--- BEGIN Material shown ---

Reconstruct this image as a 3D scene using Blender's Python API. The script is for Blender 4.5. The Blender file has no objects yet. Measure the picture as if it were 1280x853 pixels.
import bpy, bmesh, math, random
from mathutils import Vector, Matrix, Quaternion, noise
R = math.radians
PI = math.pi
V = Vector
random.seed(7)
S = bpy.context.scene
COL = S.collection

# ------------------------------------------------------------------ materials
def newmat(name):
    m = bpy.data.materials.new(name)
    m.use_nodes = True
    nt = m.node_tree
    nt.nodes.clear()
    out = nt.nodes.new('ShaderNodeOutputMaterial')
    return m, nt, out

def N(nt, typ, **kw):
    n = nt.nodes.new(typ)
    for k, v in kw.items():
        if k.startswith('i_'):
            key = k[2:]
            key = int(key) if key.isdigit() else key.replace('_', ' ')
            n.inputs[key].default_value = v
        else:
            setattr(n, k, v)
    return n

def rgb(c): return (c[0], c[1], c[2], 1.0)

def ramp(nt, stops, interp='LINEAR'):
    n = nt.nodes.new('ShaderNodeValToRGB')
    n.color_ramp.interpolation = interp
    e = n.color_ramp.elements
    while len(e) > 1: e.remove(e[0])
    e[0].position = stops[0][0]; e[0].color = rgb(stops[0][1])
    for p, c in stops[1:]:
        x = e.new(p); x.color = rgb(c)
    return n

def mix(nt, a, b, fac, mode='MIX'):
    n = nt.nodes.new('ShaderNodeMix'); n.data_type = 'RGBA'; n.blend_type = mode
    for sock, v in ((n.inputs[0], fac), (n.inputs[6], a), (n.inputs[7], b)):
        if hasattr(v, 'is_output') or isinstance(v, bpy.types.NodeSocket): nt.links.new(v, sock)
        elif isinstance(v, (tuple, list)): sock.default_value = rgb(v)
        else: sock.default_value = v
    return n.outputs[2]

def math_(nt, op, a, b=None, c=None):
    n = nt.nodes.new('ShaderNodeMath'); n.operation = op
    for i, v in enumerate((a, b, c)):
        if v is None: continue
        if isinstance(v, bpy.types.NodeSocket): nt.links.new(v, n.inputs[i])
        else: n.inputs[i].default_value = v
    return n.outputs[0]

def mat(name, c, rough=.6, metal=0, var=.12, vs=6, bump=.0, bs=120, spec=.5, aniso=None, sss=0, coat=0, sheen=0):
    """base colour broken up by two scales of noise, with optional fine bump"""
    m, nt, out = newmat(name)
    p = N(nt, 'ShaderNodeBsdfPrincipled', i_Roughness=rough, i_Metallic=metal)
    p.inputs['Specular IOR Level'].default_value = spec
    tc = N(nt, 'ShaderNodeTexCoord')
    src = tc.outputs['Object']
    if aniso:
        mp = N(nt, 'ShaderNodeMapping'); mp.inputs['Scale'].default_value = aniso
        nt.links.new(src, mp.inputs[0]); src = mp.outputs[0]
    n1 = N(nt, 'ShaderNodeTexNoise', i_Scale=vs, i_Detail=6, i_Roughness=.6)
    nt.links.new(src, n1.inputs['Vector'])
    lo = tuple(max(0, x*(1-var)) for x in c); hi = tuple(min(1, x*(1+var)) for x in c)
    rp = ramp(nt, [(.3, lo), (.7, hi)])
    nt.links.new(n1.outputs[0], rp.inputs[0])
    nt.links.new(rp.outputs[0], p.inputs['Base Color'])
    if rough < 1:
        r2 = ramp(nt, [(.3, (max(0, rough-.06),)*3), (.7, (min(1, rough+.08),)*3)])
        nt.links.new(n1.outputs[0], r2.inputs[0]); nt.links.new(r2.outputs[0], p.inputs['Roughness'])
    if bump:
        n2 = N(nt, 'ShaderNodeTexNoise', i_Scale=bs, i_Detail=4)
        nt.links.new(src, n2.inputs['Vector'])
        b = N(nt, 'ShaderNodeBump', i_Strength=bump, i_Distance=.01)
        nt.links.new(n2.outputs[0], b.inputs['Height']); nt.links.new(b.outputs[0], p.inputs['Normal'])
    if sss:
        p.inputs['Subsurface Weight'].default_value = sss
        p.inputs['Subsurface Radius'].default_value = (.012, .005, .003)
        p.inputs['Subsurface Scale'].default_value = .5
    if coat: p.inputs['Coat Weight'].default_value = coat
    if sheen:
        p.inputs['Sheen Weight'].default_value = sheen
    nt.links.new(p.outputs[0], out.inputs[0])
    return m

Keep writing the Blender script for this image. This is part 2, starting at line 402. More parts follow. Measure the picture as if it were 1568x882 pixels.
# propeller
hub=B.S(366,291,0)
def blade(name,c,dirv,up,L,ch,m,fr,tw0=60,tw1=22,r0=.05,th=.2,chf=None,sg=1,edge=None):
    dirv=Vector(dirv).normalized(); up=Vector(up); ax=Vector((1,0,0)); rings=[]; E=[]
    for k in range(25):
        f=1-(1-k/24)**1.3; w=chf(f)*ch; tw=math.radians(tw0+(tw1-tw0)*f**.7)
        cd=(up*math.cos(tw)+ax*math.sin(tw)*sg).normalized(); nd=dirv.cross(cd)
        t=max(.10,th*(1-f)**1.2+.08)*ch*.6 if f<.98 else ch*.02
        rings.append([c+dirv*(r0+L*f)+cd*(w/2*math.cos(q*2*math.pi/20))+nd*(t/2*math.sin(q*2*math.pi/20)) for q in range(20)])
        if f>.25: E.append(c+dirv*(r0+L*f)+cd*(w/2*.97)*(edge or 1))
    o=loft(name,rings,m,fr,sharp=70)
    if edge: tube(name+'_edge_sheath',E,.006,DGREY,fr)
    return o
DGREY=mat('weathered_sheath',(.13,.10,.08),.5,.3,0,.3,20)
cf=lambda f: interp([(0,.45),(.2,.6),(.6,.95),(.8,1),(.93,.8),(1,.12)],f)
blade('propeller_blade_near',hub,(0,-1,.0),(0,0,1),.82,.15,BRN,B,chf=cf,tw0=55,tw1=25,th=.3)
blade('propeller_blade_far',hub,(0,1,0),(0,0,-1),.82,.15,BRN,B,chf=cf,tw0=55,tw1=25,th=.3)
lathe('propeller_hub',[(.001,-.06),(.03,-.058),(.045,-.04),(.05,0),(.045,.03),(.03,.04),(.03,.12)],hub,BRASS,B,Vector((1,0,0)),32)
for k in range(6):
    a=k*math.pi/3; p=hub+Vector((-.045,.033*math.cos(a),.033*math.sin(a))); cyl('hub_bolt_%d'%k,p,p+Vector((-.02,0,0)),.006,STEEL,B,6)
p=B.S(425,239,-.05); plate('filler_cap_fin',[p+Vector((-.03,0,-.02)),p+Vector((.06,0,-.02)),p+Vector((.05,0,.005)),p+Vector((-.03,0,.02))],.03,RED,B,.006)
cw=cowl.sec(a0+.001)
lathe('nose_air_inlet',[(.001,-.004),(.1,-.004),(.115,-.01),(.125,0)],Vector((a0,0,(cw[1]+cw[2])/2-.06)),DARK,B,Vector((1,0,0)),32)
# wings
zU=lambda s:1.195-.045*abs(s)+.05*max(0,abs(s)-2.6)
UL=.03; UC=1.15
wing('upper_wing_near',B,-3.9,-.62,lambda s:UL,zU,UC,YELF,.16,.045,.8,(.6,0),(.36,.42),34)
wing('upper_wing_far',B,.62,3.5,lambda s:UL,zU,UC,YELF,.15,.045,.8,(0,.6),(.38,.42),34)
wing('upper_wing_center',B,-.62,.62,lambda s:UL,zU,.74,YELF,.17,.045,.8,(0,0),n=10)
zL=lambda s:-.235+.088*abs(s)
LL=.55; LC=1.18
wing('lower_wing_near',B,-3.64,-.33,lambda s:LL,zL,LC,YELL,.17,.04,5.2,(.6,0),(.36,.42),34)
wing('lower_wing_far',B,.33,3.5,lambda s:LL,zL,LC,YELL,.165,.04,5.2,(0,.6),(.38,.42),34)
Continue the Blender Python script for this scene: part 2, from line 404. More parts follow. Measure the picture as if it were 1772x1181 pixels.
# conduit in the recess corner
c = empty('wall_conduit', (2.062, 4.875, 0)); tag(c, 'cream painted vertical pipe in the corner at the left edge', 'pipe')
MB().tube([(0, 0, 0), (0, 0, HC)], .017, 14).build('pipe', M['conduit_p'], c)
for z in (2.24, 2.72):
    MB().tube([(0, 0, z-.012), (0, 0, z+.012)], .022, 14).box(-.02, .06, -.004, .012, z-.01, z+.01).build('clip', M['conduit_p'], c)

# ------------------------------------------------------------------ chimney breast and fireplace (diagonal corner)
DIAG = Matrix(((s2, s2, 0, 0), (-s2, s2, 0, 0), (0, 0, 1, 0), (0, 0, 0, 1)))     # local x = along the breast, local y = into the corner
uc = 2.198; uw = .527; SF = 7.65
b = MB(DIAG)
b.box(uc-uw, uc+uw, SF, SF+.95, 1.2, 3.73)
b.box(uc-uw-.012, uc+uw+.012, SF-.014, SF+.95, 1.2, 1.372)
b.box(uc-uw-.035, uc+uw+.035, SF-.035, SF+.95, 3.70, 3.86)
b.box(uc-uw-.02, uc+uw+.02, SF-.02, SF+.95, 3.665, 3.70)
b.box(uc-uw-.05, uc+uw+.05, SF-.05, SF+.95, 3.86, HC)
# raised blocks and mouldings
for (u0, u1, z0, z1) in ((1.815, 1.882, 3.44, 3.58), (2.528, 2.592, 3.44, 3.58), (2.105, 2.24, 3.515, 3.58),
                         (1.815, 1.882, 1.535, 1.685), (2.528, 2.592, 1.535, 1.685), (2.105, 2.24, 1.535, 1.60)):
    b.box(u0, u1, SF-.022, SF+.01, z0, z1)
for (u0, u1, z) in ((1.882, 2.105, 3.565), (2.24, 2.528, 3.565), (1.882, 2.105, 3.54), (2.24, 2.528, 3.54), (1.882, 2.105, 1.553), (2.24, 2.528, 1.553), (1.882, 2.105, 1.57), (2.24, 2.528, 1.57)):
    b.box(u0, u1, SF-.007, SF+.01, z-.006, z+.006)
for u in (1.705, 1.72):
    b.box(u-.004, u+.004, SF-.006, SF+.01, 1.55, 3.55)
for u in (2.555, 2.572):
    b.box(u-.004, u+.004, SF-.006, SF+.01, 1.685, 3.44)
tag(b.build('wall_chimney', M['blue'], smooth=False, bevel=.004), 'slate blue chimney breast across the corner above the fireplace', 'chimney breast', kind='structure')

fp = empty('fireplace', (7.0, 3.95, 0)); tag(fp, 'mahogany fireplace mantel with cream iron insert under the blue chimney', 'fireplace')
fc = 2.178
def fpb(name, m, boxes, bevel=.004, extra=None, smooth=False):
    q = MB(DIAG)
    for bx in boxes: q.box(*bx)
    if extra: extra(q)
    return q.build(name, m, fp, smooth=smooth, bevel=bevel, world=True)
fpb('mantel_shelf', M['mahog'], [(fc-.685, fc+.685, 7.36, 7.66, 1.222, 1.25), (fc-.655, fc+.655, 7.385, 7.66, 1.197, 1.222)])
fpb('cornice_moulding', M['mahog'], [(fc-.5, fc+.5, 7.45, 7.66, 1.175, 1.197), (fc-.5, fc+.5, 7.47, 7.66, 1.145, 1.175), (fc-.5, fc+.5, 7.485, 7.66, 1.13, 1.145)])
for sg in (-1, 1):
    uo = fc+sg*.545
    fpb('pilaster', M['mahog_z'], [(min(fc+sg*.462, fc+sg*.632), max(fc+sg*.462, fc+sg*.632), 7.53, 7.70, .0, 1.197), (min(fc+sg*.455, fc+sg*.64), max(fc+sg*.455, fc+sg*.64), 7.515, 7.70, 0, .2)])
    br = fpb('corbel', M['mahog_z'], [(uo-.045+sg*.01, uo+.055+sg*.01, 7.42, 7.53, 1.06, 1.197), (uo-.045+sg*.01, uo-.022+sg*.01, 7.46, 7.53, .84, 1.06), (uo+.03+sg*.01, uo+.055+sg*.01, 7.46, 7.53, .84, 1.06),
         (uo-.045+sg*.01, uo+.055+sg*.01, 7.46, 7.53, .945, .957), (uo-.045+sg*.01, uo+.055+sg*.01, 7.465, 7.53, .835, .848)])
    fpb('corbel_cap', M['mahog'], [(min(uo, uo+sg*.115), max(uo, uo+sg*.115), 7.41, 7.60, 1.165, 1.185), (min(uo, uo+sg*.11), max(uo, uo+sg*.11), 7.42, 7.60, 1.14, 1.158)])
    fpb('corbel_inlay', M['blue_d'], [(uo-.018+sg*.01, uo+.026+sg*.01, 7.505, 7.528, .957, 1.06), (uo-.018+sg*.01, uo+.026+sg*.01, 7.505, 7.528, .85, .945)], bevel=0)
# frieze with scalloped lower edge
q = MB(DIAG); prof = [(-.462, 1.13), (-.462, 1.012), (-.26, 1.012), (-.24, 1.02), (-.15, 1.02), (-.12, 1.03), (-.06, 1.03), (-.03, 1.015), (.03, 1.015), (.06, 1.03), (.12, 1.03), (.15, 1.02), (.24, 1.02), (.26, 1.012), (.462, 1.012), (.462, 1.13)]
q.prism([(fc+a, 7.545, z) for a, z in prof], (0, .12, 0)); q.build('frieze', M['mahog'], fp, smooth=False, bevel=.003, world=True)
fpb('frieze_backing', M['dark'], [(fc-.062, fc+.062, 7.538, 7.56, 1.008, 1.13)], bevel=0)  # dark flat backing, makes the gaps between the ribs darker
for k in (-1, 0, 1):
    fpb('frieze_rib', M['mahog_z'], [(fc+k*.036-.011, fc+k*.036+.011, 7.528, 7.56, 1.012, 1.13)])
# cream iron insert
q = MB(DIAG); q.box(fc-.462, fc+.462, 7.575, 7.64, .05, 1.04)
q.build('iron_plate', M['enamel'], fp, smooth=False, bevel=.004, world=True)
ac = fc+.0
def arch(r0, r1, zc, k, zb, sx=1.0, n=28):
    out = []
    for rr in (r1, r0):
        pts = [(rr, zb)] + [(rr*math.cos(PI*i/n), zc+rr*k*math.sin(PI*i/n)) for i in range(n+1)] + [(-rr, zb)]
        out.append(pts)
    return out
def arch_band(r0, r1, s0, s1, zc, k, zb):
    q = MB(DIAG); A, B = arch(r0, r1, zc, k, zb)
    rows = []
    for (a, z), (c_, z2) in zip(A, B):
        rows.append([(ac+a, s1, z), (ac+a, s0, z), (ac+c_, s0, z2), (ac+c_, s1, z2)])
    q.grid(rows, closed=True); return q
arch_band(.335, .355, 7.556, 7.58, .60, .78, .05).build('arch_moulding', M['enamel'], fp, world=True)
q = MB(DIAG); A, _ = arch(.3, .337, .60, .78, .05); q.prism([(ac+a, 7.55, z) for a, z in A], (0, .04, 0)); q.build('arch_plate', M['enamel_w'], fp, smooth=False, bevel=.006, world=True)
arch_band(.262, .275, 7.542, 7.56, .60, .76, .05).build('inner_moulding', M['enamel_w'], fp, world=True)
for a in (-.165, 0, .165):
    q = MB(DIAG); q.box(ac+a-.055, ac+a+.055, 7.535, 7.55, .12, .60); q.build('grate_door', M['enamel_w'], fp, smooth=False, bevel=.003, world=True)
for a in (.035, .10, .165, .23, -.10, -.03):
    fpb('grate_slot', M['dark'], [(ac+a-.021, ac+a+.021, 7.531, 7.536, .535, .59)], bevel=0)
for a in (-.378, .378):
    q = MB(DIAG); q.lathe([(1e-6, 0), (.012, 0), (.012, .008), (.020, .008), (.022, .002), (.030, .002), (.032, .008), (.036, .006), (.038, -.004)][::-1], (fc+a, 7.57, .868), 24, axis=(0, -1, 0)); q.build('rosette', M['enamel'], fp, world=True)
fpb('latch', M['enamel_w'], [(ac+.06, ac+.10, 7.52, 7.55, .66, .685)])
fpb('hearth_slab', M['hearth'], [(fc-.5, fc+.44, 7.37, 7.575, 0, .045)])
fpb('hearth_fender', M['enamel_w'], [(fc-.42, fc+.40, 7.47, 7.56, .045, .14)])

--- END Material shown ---

Task description. Return, please, the lines of the data from the first through the line containing "return m, nt, out", both kept, exactly as they stand and nothing more.

Right answer.
Reconstruct this image as a 3D scene using Blender's Python API. The script is for Blender 4.5. The Blender file has no objects yet. Measure the picture as if it were 1280x853 pixels.
import bpy, bmesh, math, random
from mathutils import Vector, Matrix, Quaternion, noise
R = math.radians
PI = math.pi
V = Vector
random.seed(7)
S = bpy.context.scene
COL = S.collection

# ------------------------------------------------------------------ materials
def newmat(name):
    m = bpy.data.materials.new(name)
    m.use_nodes = True
    nt = m.node_tree
    nt.nodes.clear()
    out = nt.nodes.new('ShaderNodeOutputMaterial')
    return m, nt, out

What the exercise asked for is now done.